* _Given exercise_: Return the lines that follow, exactly as they appear, from the first through the one containing "nt.links.new(bg.outputs[0], wo.inputs[0])"; no pictures are to be included.

╭─ Supplied material

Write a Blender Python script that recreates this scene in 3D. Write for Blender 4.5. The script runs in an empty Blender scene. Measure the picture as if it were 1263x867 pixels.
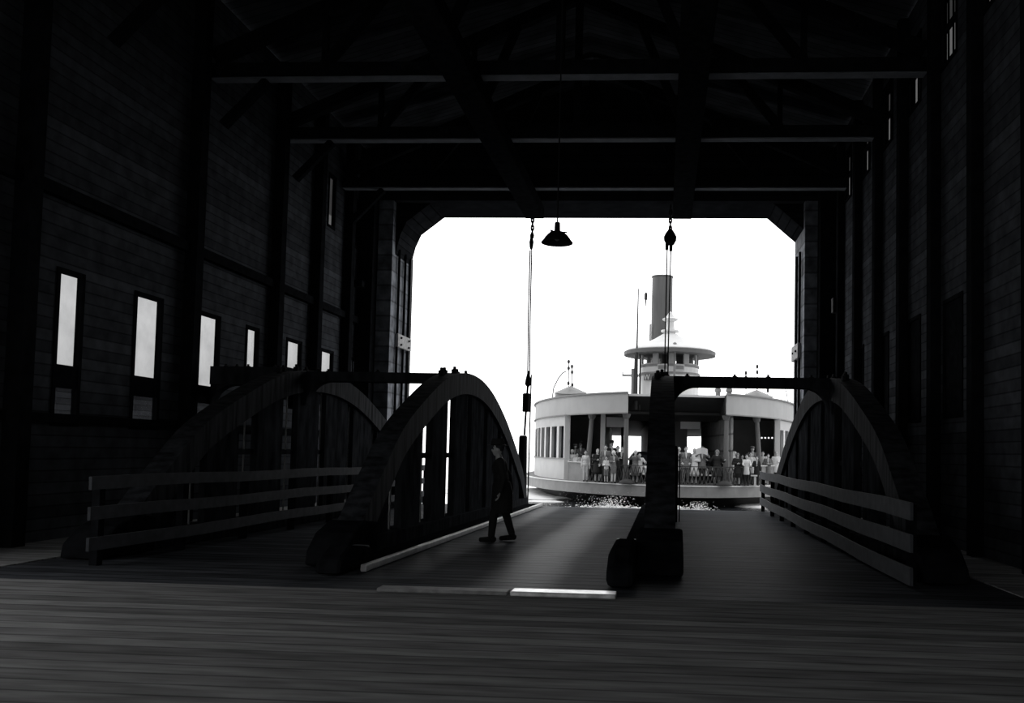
import bpy, bmesh, math, random
from mathutils import Vector, Matrix
random.seed(7)
SC = bpy.context.scene
COL = SC.collection
PI = math.pi

# ------------------------------------------------------------------ camera, sky, exposure
W, H, F = 1263.0, 867.0, 1100.0
YAW, PITCH, ROLL = .0663, .05, .02
EYE = Vector((0, 0, 1.6))
CX, CY = 744.987, 502.503
cam_d = bpy.data.cameras.new('camera')
cam = bpy.data.objects.new('camera', cam_d)
COL.objects.link(cam)
MR = Matrix.Rotation(YAW, 3, 'Z') @ Matrix.Rotation(PI/2 + PITCH, 3, 'X') @ Matrix.Rotation(ROLL, 3, 'Z')
cam.matrix_world = Matrix.Translation(EYE) @ MR.to_4x4()
cam_d.sensor_width = 36
cam_d.lens = 36*F/W
cam_d.shift_x = (W/2 - CX)/W
cam_d.shift_y = (CY - H/2)/W
cam_d.clip_start = .05
cam_d.clip_end = 3000
SC.camera = cam

SKY_FRONT, SKY_BACK = 2.6, .92
wd = bpy.data.worlds.new('overcast_sky')
SC.world = wd
wd.use_nodes = True
nt = wd.node_tree
nt.nodes.clear()
wo = nt.nodes.new('ShaderNodeOutputWorld')
bg = nt.nodes.new('ShaderNodeBackground')
tc = nt.nodes.new('ShaderNodeTexCoord')
sx = nt.nodes.new('ShaderNodeSeparateXYZ')
mr = nt.nodes.new('ShaderNodeMapRange')
mr.inputs['From Min'].default_value = -.5
mr.inputs['From Max'].default_value = .9
mr.inputs['To Min'].default_value = SKY_BACK
mr.inputs['To Max'].default_value = SKY_FRONT
bg.inputs['Color'].default_value = (.985, .99, 1, 1)
nt.links.new(tc.outputs['Generated'], sx.inputs[0])
nt.links.new(sx.outputs['Y'], mr.inputs['Value'])
nt.links.new(mr.outputs['Result'], bg.inputs['Strength'])
nt.links.new(bg.outputs[0], wo.inputs[0])

def portal(name, loc, rot, sx_, sy_):
    l = bpy.data.lights.new(name, 'AREA')
    l.shape = 'RECTANGLE'; l.size = sx_; l.size_y = sy_
    l.cycles.is_portal = True
    o = bpy.data.objects.new(name, l); COL.objects.link(o)
    o.location = loc; o.rotation_euler = rot
portal('portal_slip_mouth', (-2.0, 31.2, 3.6), (PI/2, 0, PI), 14, 13)   # helps the sampler find the sky, gives no light

SC.view_settings.view_transform = 'Standard'
SC.view_settings.look = 'None'
SC.view_settings.gamma = 1
SC.view_settings.use_curve_mapping = False
SC.view_settings.exposure = 0
SC.cycles.max_bounces = 8
SC.cycles.diffuse_bounces = 5
SC.cycles.transparent_max_bounces = 12
SC.cycles.sample_clamp_indirect = 4
SC.cycles.use_denoising = True

# ------------------------------------------------------------------ helpers
def P(px, py, Y):
    """where the ray through pixel (px, py) meets the plane y = Y"""
    d = MR @ Vector((px - CX, -(py - CY), -F))
    return EYE + d*(Y/d.y)

def tag(o, label=None, cat=None, group=None, kind=None):
    if label: o['label'] = label
    if cat: o['category'] = cat
    if group: o['group'] = group
    if kind: o['kind'] = kind
    return o

ORG = {}
def thing(name, label, cat, loc=(0, 0, 0), rz=0, group=None, kind=None, local=False):
    o = bpy.data.objects.new(name, None)
    o.empty_display_size = .2
    COL.objects.link(o)
    o.location = loc; o.rotation_euler = (0, 0, rz)
    ORG[o.name] = Vector((0, 0, 0)) if local else Vector(loc)
    return tag(o, label, cat, group, kind)

def basis(d):
    d = d.normalized()
    u = Vector((0, 0, 1)).cross(d)
    if u.length < 1e-4: u = Vector((1, 0, 0))
    u.normalize()
    return u, d.cross(u).normalized()

class MB:
    def __init__(s): s.bm = bmesh.new()
    def face(s, vs):
        try: return s.bm.faces.new(vs)
        except ValueError: return None
    def box(s, x0, x1, y0, y1, z0, z1):
        v = [s.bm.verts.new((x, y, z)) for z in (z0, z1) for y in (y0, y1) for x in (x0, x1)]
        for f in ((0, 2, 3, 1), (4, 5, 7, 6), (0, 1, 5, 4), (2, 6, 7, 3), (0, 4, 6, 2), (1, 3, 7, 5)):
            s.face([v[i] for i in f])
        return s
    def bar(s, a, b, w, h, up=None):
        a, b = Vector(a), Vector(b)
        u, t = basis(b - a)
        v = [s.bm.verts.new(p + u*(i*w/2) + t*(j*h/2)) for p in (a, b) for i, j in ((-1, -1), (1, -1), (1, 1), (-1, 1))]
        for f in ((3, 2, 1, 0), (4, 5, 6, 7), (0, 1, 5, 4), (1, 2, 6, 5), (2, 3, 7, 6), (3, 0, 4, 7)):
            s.face([v[i] for i in f])
        return s
    def tube(s, pts, r, n=8, cap=True):
        pts = [Vector(p) for p in pts]
        rs = r if isinstance(r, (list, tuple)) else [r]*len(pts)
        rings = []
        u = None
        for i, p in enumerate(pts):
            d = (pts[min(i+1, len(pts)-1)] - pts[max(i-1, 0)]).normalized()
            if u is None: u, t = basis(d)
            else:
                u = (u - d*u.dot(d)).normalized(); t = d.cross(u)
            rings.append([s.bm.verts.new(p + (u*math.cos(2*PI*k/n) + t*math.sin(2*PI*k/n))*rs[i]) for k in range(n)])
        for A, B in zip(rings, rings[1:]):
            for k in range(n): s.face([A[k], A[(k+1) % n], B[(k+1) % n], B[k]])
        if cap:
            s.face(list(reversed(rings[0]))); s.face(rings[-1])
        return s
    def lathe(s, prof, c=(0, 0, 0), n=20, sx=1, sy=1, cap=True):
        c = Vector(c); rings = []
        for r, z in prof:
            rings.append([s.bm.verts.new(c + Vector((r*sx*math.cos(2*PI*k/n), r*sy*math.sin(2*PI*k/n), z))) for k in range(n)])
        for A, B in zip(rings, rings[1:]):
            for k in range(n): s.face([A[k], A[(k+1) % n], B[(k+1) % n], B[k]])
        if cap:
            s.face(list(reversed(rings[0]))); s.face(rings[-1])
        return s
    def prism(s, poly, a, b, axis='x'):
        """polygon of (p, q) pairs pushed along an axis from a to b"""
        f = {'x': lambda t, p, q: (t, p, q), 'y': lambda t, p, q: (p, t, q), 'z': lambda t, p, q: (p, q, t)}[axis]
        A = [s.bm.verts.new(f(a, p, q)) for p, q in poly]
        B = [s.bm.verts.new(f(b, p, q)) for p, q in poly]
        n = len(poly)
        for k in range(n): s.face([A[k], A[(k+1) % n], B[(k+1) % n], B[k]])
        s.face(list(reversed(A))); s.face(B)
        return s
    def strip(s, outer, inner, a, b):
        """a band between two curves in the yz plane, pushed along x"""
        g = [[s.bm.verts.new((x, p, q)) for p, q in c] for x in (a, b) for c in (outer, inner)]
        oa, ia, ob, ib = g
        for k in range(len(outer)-1):
            s.face([oa[k], oa[k+1], ia[k+1], ia[k]]); s.face([ob[k+1], ob[k], ib[k], ib[k+1]])
            s.face([oa[k+1], oa[k], ob[k], ob[k+1]]); s.face([ia[k], ia[k+1], ib[k+1], ib[k]])
        for k in (0, -1): s.face([oa[k], ia[k], ib[k], ob[k]])
        return s
    def ball(s, c, r, sc=(1, 1, 1), u=12, v=8):
        bmesh.ops.create_uvsphere(s.bm, u_segments=u, v_segments=v, radius=r,
                                  matrix=Matrix.Translation(Vector(c)) @ Matrix.Diagonal((*sc, 1)))
        return s
    def sheet(s, rows, close=False):
        g = [[s.bm.verts.new(p) for p in r] for r in rows]
        for A, B in zip(g, g[1:]):
            for k in range(len(A)-1): s.face([A[k], A[k+1], B[k+1], B[k]])
        return s
    def build(s, name, mat, parent=None, smooth=False, bevel=0, label=None, cat=None, group=None, kind=None, solid=0):
        bm = s.bm
        bmesh.ops.recalc_face_normals(bm, faces=bm.faces)
        if parent is not None: off = ORG[parent.name]
        else:
            xs = [v.co for v in bm.verts]
            off = Vector(((min(v.x for v in xs)+max(v.x for v in xs))/2, (min(v.y for v in xs)+max(v.y for v in xs))/2, min(v.z for v in xs)))
        bmesh.ops.translate(bm, verts=bm.verts, vec=-off)
        me = bpy.data.meshes.new(name); bm.to_mesh(me); bm.free()
        if smooth:
            for p in me.polygons: p.use_smooth = True
        me.materials.append(mat)
        o = bpy.data.objects.new(name, me); COL.objects.link(o)
        if parent is not None: o.parent = parent
        else: o.location = off
        ORG[o.name] = off
        if solid:
            m = o.modifiers.new('thick', 'SOLIDIFY'); m.thickness = solid; m.offset = 0
        if bevel:
            m = o.modifiers.new('bevel', 'BEVEL'); m.width = bevel; m.segments = 2; m.limit_method = 'ANGLE'
        return tag(o, label, cat, group, kind)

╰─

* _Written answer_:
Write a Blender Python script that recreates this scene in 3D. Write for Blender 4.5. The script runs in an empty Blender scene. Measure the picture as if it were 1263x867 pixels.
import bpy, bmesh, math, random
from mathutils import Vector, Matrix
random.seed(7)
SC = bpy.context.scene
COL = SC.collection
PI = math.pi

# ------------------------------------------------------------------ camera, sky, exposure
W, H, F = 1263.0, 867.0, 1100.0
YAW, PITCH, ROLL = .0663, .05, .02
EYE = Vector((0, 0, 1.6))
CX, CY = 744.987, 502.503
cam_d = bpy.data.cameras.new('camera')
cam = bpy.data.objects.new('camera', cam_d)
COL.objects.link(cam)
MR = Matrix.Rotation(YAW, 3, 'Z') @ Matrix.Rotation(PI/2 + PITCH, 3, 'X') @ Matrix.Rotation(ROLL, 3, 'Z')
cam.matrix_world = Matrix.Translation(EYE) @ MR.to_4x4()
cam_d.sensor_width = 36
cam_d.lens = 36*F/W
cam_d.shift_x = (W/2 - CX)/W
cam_d.shift_y = (CY - H/2)/W
cam_d.clip_start = .05
cam_d.clip_end = 3000
SC.camera = cam

SKY_FRONT, SKY_BACK = 2.6, .92
wd = bpy.data.worlds.new('overcast_sky')
SC.world = wd
wd.use_nodes = True
nt = wd.node_tree
nt.nodes.clear()
wo = nt.nodes.new('ShaderNodeOutputWorld')
bg = nt.nodes.new('ShaderNodeBackground')
tc = nt.nodes.new('ShaderNodeTexCoord')
sx = nt.nodes.new('ShaderNodeSeparateXYZ')
mr = nt.nodes.new('ShaderNodeMapRange')
mr.inputs['From Min'].default_value = -.5
mr.inputs['From Max'].default_value = .9
mr.inputs['To Min'].default_value = SKY_BACK
mr.inputs['To Max'].default_value = SKY_FRONT
bg.inputs['Color'].default_value = (.985, .99, 1, 1)
nt.links.new(tc.outputs['Generated'], sx.inputs[0])
nt.links.new(sx.outputs['Y'], mr.inputs['Value'])
nt.links.new(mr.outputs['Result'], bg.inputs['Strength'])
nt.links.new(bg.outputs[0], wo.inputs[0])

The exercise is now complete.